The images show that these vestiges of colonialism are still very much at conflict by threatening local heritage or progressing the flattening, or globalization of culture. How a gift store grass skirt, and machete may seem like a costume hodgepodge, actually represents the struggle for an indigenous past to serve under western influence. That in order to preserve deity of Ogoun, locals developed visual strategies to incorporate catholic imagery to escape Spanish catholic effacement. These gestures of dress or, markers of identity, are often expressions of a conflicted relationship between indigenous preservation and steps toward modernity- a syncretism for folkloric survival. Mickey deviously summons images of candy and popsicles as if to demonstrate a fantasy, suspended just out of reach.

His images have romance that do not ignore the social realism, but instead, posit these factors that are generally considered to be a-civil, as civilizing in this particular socio-economic system. The people in Giusti’s photographs reveal a location and time that is constantly caught between an ideal that is constantly present, and remotely attainable.

Queens of the Dancehall, Vodou dancers, gun-wielding teens, and hysterical Disney characters populate shantytowns. These images play on the exotification of Caribbean street life.
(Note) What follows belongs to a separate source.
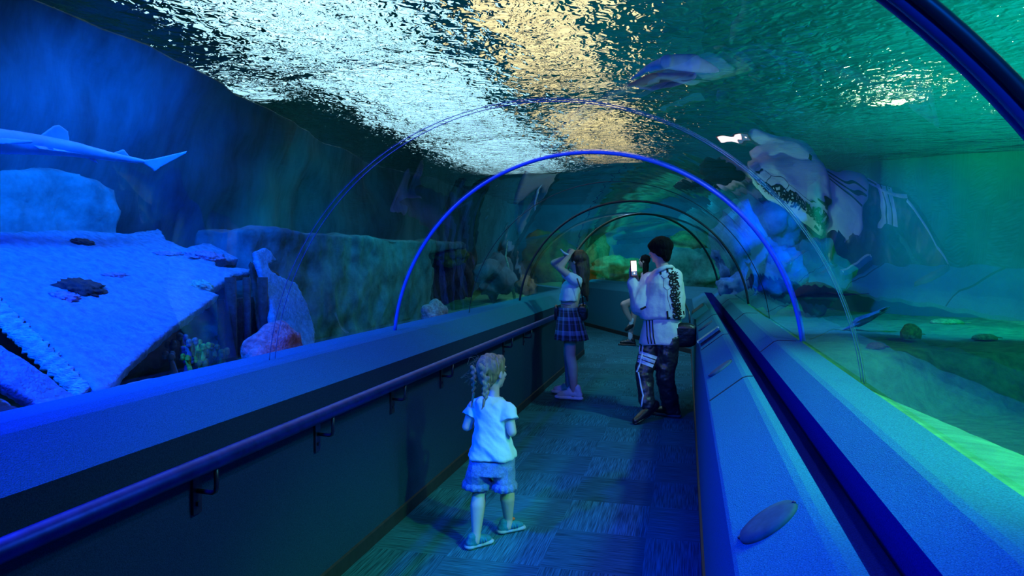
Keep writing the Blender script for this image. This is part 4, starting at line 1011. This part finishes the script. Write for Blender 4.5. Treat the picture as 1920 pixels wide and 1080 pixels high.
decal(bm, J, [(1239, 517), (1245, 523), (1244, 538), (1251, 544), (1252, 560), (1258, 580)], .0018, .001); decal(bm, J, [(1245, 523), (1253, 519), (1258, 522)], .0018, .001); decal(bm, J, [(1251, 544), (1258, 540)], .0018, .001)
link('line_print', bm, M['print_black'], jk)
bm = bmesh.new()
for k in range(3): decal(bm, U, [(1212+k*5.5, 600), (1213+k*5.5, 615), (1213.5+k*5.8, 630), (1216+k*6, 645)], .0062, .001)
link('hem_stripe', bm, M['print_black'], under)
# trousers
bm = bmesh.new()
capsule(bm, hipL, hipR, .11, .11)
limb(bm, [hipL+V((0, 0, .03)), kneeL, anL-V((0, 0, .02))], [.115, .088, .075]); limb(bm, [hipR+V((0, 0, .03)), kneeR, anR-V((0, 0, .01))], [.115, .092, .085])
tr = organic('trousers', bm, M['trouser'], man, .008, 3, lambda c: .014*fb(c.x*9, c.y*9, c.z*12, 3))
bpy.context.view_layer.update(); T_ = bvh_of(tr)
bm = bmesh.new()
decal(bm, T_, [(1206, 645), (1204, 665), (1199, 685), (1194, 698)], .009, .001); decal(bm, T_, [(1200, 648), (1199, 660)], .006, .001)
decal(bm, T_, [(1197, 698), (1200, 712), (1202, 725), (1206, 742), (1204, 752), (1203, 762)], .008, .001)
link('side_stripe', bm, M['print_white'], tr)
def patch(bm, tgt, TL, TR, BR, BL, lift=.004, nu=12, nv=6):
    """a cloth panel sewn on: a thin sheet that follows the garment"""
    g0, g1 = [], []
    for i in range(nu+1):
        r0, r1 = [], []
        for j in range(nv+1):
            u, v = i/nu, j/nv; x = lerp(lerp(TL[0], TR[0], u), lerp(BL[0], BR[0], u), v); y = lerp(lerp(TL[1], TR[1], u), lerp(BL[1], BR[1], u), v)
            d = ray(x, y).normalized(); h = tgt.ray_cast(CP, d)
            r0.append(bm.verts.new(h[0]-decal.base-d*lift) if h[0] is not None and (h[0]-CP).length < 7.2 else None)
        g0.append(r0)
    for i in range(nu):
        for j in range(nv):
            q = (g0[i][j], g0[i+1][j], g0[i+1][j+1], g0[i][j+1])
            if all(q): bm.faces.new(q)
    ex = bmesh.ops.extrude_face_region(bm, geom=bm.faces[:]); d = ray((TL[0]+BR[0])/2, (TL[1]+BR[1])/2).normalized()
    for v in [e for e in ex['geom'] if isinstance(e, bmesh.types.BMVert)]: v.co += d*.006
tp_ = bmesh.new()
for k in range(3):
    bm = bmesh.new(); t0, t1 = k/3+.02, (k+1)/3-.06
    L0 = lambda t: (lerp(1196, 1192, t), lerp(656, 679, t)); R0 = lambda t: (lerp(1233, 1223, t), lerp(668, 691, t))
    patch(bm, T_, L0(t0), R0(t0), R0(t1), L0(t1))
    me_ = bpy.data.meshes.new('t'); bm.to_mesh(me_); bm.free(); tp_.from_mesh(me_)
bm = tp_
link('thigh_panel', bm, M['print_white'], tr)
d = (toeL-anL); yaw = math.atan2(-(d.x), d.y); yawL = math.radians(100)
def pitched_shoe(toe, ankle, parent):
    """trailing shoe: toe on the floor, heel raised"""
    d = (toe-ankle).normalized(); bm = bmesh.new(); s = d.cross(V((0, 0, 1))).normalized()
    heel = ankle + V((.06, .02, -.03)) - d*.02; t2 = toe+V((0, 0, .035))
    dn = (t2-heel).normalized(); nrm = dn.cross(s).normalized()
    if nrm.z > 0: nrm = -nrm
    capsule(bm, heel+nrm*.03, heel.lerp(t2, .5)+nrm*.03, .040, .044, .4, side=s); capsule(bm, heel.lerp(t2, .5)+nrm*.03, t2+nrm*.012, .044, .040, .4, side=s); so = organic('sole', bm, M['black_leather'], parent, .006, 3)
    bm = bmesh.new(); capsule(bm, heel, heel.lerp(t2, .5), .046, .046); capsule(bm, heel.lerp(t2, .5), t2, .046, .034); capsule(bm, heel-nrm*.0, ankle+V((0, 0, .02)), .044, .046)
    organic('sneaker', bm, M['black_leather'], parent, .006, 3)
pitched_shoe(toeL, anL, man)
sneaker(fR_, math.radians(70), man, M['black_leather'], M['ray_dark'], chunky=1.1)
mm_ = lambda x, y, dd=0: PD(x, y, DM+dd)
c = mm_(1284, 628, -.05)
bt = bag(c, (.125, .08, .12), 'black slouchy shoulder bag hanging at the right hip of the man', M['black_leather'],
    [[mm_(1294, 612, -.05), mm_(1292, 585, .02), mm_(1280, 560, .10)], [mm_(1272, 608, -.08), mm_(1282, 585, .08), mm_(1279, 562, .12)]])
# phone
pc = mm_(1188, 503, .05); ph = thing('smartphone', pc, 'upright smartphone with a bright screen held up by the man', 'phone')
pn = V((.72, -.69, .05)).normalized(); pu = V((-.06, .0, 1)); pu = (pu-pn*pu.dot(pn)).normalized(); ps = pu.cross(pn).normalized(); Rp = Matrix((ps, pn, pu)).transposed()
bm = bmesh.new(); box(bm, (0, 0, 0), (.076, .009, .155), Rp); bmesh.ops.bevel(bm, geom=bm.edges[:], offset=.003, segments=2); link('case', bm, M['red_case'], ph)
bm = bmesh.new(); box(bm, pn*.0052 + pu*.022, (.068, .002, .10), Rp); link('screen', bm, M['screen'], ph)
bm = bmesh.new(); box(bm, pn*.0052 - pu*.050, (.068, .002, .040), Rp); link('screen_controls', bm, M['screen_dark'], ph)
bm = bmesh.new(); ellipsoid(bm, pn*.007-pu*.05, .008, n=10); link('shutter_button', bm, M['screen'], ph, True)

# ------------------------------------------------------------------ the seated woman
DS = 12.6
SB = PD(1190, 640, DS); SB.z = 0
sit = thing('person', SB, 'dark-haired woman in pale pink top sitting cross-legged on the ledge behind the man', 'person')
q_ = lambda x, y, dd=0: PD(x, y, DS+dd)-SB
headc, neck = q_(1207, 490), q_(1211, 507)
bm = bmesh.new()
pelvis, chest = q_(1213, 556, .1), q_(1213, 527)
limb(bm, [pelvis, chest], [.14, .12]); capsule(bm, q_(1207, 516, .12), q_(1219, 516, -.14), .05, .05); capsule(bm, chest, neck, .09, .05); capsule(bm, neck, headc-V((0, 0, .05)), .05, .05)
limb(bm, [q_(1219, 516, -.14), q_(1212, 540, -.2), q_(1196, 535, -.25)], [.045, .038, .026]); hand(bm, q_(1196, 535, -.25), (-1, -.2, .2), (0, 0, -1), .95, .5)
limb(bm, [q_(1207, 516, .12), q_(1200, 538, .10), q_(1190, 528, .0)], [.045, .038, .026]); hand(bm, q_(1190, 528, .0), (-.6, -.2, .8), (1, 0, 0), .95, .5)
k1, k2 = q_(1170, 571, -.25), q_(1190, 582, -.15)
a1, a2 = q_(1185, 604, -.22), q_(1182, 629, -.12)
limb(bm, [pelvis+V((0, .1, 0)), k1], [.09, .066]); limb(bm, [k1, k1.lerp(a1, .4)+V((-.02, 0, 0)), a1, a1+V((-.07, 0, -.10))], [.064, .056, .036, .03])
limb(bm, [pelvis, k2], [.09, .064]); limb(bm, [k2, k2.lerp(a2, .35), a2, a2-V((0, 0, .04))], [.062, .056, .036, .034])
P, R = head_shape(bm, headc, V((-.95, .1, 0)), .95); organic('body', bm, M['skin2'], sit, .008, 5); face_bits(P, R, .95, sit, SB)
bm = bmesh.new(); ellipsoid(bm, P(0, -.030, .038), (.088, .098, .092), R)
for (a, b, r0, r1) in ((q_(1210, 488, 0), q_(1211, 515, -.08), .080, .062), (q_(1211, 515, -.08), q_(1210, 538, -.10), .060, .03)): capsule(bm, a, b, r0, r1, .8, side=(0, 1, 0))
organic('hair', bm, M['hair_black'], sit, .009, 4, lambda c: .008*fb(c.x*30, c.y*30, c.z*5, 3))
bm = bmesh.new(); limb(bm, [pelvis+V((0, 0, .05)), chest, chest+V((0, 0, .06))], [.15, .135, .10]); capsule(bm, q_(1207, 516, .12), q_(1219, 516, -.14), .062, .062)
organic('top', bm, M['pink_top'], sit, .009, 3, fold(.01, 9))
bm = bmesh.new(); capsule(bm, pelvis-V((0, 0, .02)), pelvis.lerp(k1, .5), .155, .10); capsule(bm, pelvis-V((0, 0, .02)), pelvis.lerp(k2, .5), .155, .10); organic('shorts', bm, M['black_leather'], sit, .009, 3)
bm = bmesh.new(); capsule(bm, a2+V((0, 0, .04)), a2-V((0, 0, .05)), .042, .042); organic('sock', bm, M['cotton_white'], sit, .007, 2)
bm = bmesh.new(); capsule(bm, a1+V((0, 0, .04)), a1+V((-.02, 0, -.04)), .042, .040); organic('sock', bm, M['cotton_white'], sit, .007, 2)
fx = V((a2.x, a2.y, 0)); sneaker(fx, math.radians(88), sit, M['black_leather'], M['black_leather'])
bm = bmesh.new(); capsule(bm, a1+V((-.01, 0, -.06)), a1+V((-.10, 0, -.14)), .045, .036); organic('shoe', bm, M['black_leather'], sit, .007, 2)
However, Francesco Giusti is careful to counter these preconceptions with human moments of community and pride–scenes of children at play, couples embracing, lush utopian tropics, and brothers in camaraderie.

His photographs are as much about markers of identity–attitudes, accessories, or icons–as examining the complex and contentious cultural history between center and margin.

Caribbean is a selection of works in an ongoing project that documents post-colonial subcultures, trauma, and spirituality in Haiti, Jamaica, and Cuba in the 2000s.

Recipient of photography awards, Francesco Giusti is a freelance photographer who has primarily worked in Africa, the Mediterranean, Central and South America. He has exhibited internationally in France, Italy, Colombia, Germany, and the US. This is his first solo exhibition at HVW8.